In a statement issued Tuesday, the Great Man-Made River company that supplies groundwater from the Sahara declared, “The crisis of halting water supplies has ended and flows have started,” according to the Guardian.

The internationally-recognized Government of National Accord (GNA), based in Tripoli, blamed Haftar for Sunday’s attack on pipelines and wells that ultimately forced workers to shut down water supplies to the Libyan capital, a city of over two million, and surrounding coastal areas. The United Nations condemned the assault for intentionally trying “to deprive thousands of already embattled Libyans of safe drinking water.”

Maria Ribeiro, the U.N.’s Humanitarian Coordinator for Libya, declared that “such attacks against civilian infrastructure … may be considered war crimes.”

On April 4, Gen. Haftar and his Libyan National Army (LNA), fighting on behalf of the breakaway government in eastern Libya’s Tobruk region, launched an offensive to take Tripoli from the U.N.-brokered GNA headquartered there.

The fighting has already killed 510 people, injured 2,467 others, and displaced nearly 80,000, the U.N. reports.

Spelling more misery for residents of the besieged capital, an armed group allegedly linked to Haftar attacked the Shuwairif water pipelines and wells on Sunday.

The assault forced workers to cut water to Tripoli as well as western and central region cities in the North African nation, several news outlets report, citing Libya’s Great Man-Made River Authority.

GNA Interior Ministry officials reportedly said Haftar loyalist Khalifa Hanaish led the gunmen who ultimately blocked the water supplies.

“The ministry added that Hanaish is pressing the government via such sabotage acts to release his brother Al-Mabrouk Hanaish who is arrested on criminal charges – being part of a banned organization – and is now awaiting court ruling,” the Libya Observer notes.

GNA officials reportedly added in the statement:

This isn’t the first endeavor by the same armed group. Tariq Hanaish tried before pressuring the government by kidnapping a South Korean and three Filipinos asking the government to swap them for Al-Mabrouk, but he was dealt with. The foreigners were freed through foreign mediation in coordination with war criminal Haftar which means that he is involved also in the cutting of water supplies on Tripoli to attack the morale of the people living there.

The Guardian points out that Haftar’s link to the attack “has been disputed.”

It explains:

The group who closed off the water supplies claimed to be supporters of Haftar the leader of the Libyan National Army (LNA), but the link has been disputed. There were claims the armed group was operating independently and that the GNA was making a link to undermine support for the controversial general.

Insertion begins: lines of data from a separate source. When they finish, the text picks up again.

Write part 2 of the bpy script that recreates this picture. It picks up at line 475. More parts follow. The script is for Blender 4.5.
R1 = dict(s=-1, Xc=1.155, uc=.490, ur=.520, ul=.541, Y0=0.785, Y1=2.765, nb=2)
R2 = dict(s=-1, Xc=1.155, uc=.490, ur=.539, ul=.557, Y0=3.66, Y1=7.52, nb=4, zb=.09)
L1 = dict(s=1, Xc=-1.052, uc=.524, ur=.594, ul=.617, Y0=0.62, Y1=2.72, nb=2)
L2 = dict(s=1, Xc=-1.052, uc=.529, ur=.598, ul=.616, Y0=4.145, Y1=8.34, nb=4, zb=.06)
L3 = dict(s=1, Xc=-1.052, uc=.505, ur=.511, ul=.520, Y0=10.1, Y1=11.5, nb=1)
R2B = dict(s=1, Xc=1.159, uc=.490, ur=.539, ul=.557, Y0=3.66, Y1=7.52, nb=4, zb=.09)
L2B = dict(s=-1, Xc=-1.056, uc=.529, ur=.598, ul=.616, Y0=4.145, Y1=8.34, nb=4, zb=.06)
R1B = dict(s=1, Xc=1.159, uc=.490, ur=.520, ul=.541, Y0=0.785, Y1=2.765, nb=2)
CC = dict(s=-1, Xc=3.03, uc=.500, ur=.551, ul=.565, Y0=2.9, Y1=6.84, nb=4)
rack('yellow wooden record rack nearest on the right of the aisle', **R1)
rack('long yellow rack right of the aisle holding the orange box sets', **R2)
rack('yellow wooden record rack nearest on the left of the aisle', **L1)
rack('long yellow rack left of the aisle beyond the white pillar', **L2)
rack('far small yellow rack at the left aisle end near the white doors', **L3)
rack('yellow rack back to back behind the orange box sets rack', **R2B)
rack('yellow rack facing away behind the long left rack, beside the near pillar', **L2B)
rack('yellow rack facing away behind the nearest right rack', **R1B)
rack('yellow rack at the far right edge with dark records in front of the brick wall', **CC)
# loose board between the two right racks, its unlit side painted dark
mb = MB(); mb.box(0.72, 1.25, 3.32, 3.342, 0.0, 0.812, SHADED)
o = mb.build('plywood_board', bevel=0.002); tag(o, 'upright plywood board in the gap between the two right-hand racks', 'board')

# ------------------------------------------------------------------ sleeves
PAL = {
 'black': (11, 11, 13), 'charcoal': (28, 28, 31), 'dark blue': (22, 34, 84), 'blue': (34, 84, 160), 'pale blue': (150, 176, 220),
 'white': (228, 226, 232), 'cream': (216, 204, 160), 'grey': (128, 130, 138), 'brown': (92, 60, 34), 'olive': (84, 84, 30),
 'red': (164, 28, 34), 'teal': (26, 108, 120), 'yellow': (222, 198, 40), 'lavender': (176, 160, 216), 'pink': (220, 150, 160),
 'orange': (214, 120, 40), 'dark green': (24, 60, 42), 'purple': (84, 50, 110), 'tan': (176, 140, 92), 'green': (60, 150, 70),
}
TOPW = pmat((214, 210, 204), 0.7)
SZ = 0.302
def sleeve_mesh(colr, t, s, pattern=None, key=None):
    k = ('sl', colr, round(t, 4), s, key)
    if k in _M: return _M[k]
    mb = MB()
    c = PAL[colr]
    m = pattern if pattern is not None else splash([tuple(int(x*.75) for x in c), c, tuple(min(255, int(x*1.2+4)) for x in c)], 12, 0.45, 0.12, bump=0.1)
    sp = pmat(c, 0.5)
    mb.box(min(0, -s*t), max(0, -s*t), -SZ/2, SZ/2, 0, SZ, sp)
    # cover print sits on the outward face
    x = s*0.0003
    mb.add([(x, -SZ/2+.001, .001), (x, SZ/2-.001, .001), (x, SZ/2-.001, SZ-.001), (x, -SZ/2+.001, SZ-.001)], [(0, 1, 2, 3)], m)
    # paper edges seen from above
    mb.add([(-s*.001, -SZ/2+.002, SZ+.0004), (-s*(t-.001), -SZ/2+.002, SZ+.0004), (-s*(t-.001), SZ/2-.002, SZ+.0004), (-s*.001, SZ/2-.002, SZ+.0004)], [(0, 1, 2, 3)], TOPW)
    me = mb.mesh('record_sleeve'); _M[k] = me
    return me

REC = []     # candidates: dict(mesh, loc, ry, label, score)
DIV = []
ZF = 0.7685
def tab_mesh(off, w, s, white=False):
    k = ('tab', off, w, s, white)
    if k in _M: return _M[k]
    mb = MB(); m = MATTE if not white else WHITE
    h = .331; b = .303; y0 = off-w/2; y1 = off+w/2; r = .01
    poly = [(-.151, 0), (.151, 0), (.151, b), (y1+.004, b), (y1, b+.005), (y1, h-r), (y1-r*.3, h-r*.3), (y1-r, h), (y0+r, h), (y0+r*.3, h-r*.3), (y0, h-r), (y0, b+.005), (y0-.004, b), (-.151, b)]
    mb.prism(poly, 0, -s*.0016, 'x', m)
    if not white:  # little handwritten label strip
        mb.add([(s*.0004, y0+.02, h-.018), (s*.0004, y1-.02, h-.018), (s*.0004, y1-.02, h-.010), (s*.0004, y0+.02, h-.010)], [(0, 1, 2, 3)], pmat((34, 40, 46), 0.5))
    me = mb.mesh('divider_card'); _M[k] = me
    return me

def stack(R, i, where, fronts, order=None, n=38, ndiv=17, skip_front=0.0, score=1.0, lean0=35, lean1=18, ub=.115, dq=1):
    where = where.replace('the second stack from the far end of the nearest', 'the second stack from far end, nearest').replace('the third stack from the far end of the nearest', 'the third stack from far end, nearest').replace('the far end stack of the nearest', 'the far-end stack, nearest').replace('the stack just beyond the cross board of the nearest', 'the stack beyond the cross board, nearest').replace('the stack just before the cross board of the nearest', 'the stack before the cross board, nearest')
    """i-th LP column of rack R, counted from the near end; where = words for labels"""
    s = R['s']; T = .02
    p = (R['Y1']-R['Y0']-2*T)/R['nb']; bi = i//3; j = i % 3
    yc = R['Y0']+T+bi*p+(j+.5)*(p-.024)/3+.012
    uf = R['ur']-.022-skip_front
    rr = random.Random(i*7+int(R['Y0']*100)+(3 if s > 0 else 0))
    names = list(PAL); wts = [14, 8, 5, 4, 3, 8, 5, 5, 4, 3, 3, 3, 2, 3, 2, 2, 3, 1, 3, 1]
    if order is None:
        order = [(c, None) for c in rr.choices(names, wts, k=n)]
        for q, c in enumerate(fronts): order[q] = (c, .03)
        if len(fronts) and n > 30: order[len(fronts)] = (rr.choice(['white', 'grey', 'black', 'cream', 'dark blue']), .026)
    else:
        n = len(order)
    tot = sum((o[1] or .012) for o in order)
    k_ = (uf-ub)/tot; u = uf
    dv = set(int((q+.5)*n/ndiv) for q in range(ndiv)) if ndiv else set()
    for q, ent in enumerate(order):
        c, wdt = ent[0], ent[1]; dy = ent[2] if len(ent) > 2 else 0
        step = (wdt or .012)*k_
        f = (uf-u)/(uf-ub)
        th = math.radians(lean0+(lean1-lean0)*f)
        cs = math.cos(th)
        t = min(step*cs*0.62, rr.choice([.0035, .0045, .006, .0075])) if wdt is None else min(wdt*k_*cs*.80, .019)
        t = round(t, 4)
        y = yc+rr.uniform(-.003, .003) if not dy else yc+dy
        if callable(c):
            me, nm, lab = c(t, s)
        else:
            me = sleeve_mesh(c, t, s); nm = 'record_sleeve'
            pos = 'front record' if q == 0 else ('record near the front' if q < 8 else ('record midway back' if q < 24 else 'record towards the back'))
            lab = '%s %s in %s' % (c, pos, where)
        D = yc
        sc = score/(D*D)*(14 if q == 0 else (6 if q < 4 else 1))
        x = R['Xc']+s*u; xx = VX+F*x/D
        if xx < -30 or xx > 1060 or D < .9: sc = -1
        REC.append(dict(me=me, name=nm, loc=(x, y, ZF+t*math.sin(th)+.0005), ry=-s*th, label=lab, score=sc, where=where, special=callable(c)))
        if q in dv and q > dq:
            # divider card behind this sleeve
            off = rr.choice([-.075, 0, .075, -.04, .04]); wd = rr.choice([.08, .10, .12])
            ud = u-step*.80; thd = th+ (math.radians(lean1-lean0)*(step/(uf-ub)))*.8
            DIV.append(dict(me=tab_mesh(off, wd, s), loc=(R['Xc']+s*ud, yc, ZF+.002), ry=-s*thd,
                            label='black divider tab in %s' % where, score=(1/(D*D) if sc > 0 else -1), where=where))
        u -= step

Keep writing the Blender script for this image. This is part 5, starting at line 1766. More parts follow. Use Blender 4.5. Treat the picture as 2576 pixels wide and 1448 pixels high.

Human rights groups have repeatedly accused Haftar’s LNA of war crimes. With the support of Russia, France, Saudi Arabia, the United Arab Emirates (UAE), and Egypt, the Libyan warlord has taken control of most of the North African country, primarily areas in the eastern and southern parts of the nation.

Although the U.S. has mainly shown support for the GNA, it has largely stayed out of Libya’s political infighting, focusing instead on combating jihadis like the Islamic State (ISIS/ISIL) who have found a safe haven in the North African country. U.S. troops pulled out of Libya soon after the Tripoli offensive began.

Haftar’s supporters believe he can restore stability to Libya, which has descended into chaos since the U.S. and NATO-backed removal of dictator Muammar Gaddafi in 2011.

ISIS and other jihadis are expected to capitalize on the deteriorating security conditions fueled by the general’s Tripoli offensive, Ben Fishman from the Washington Institute for Near East Policy and other experts told lawmakers last week.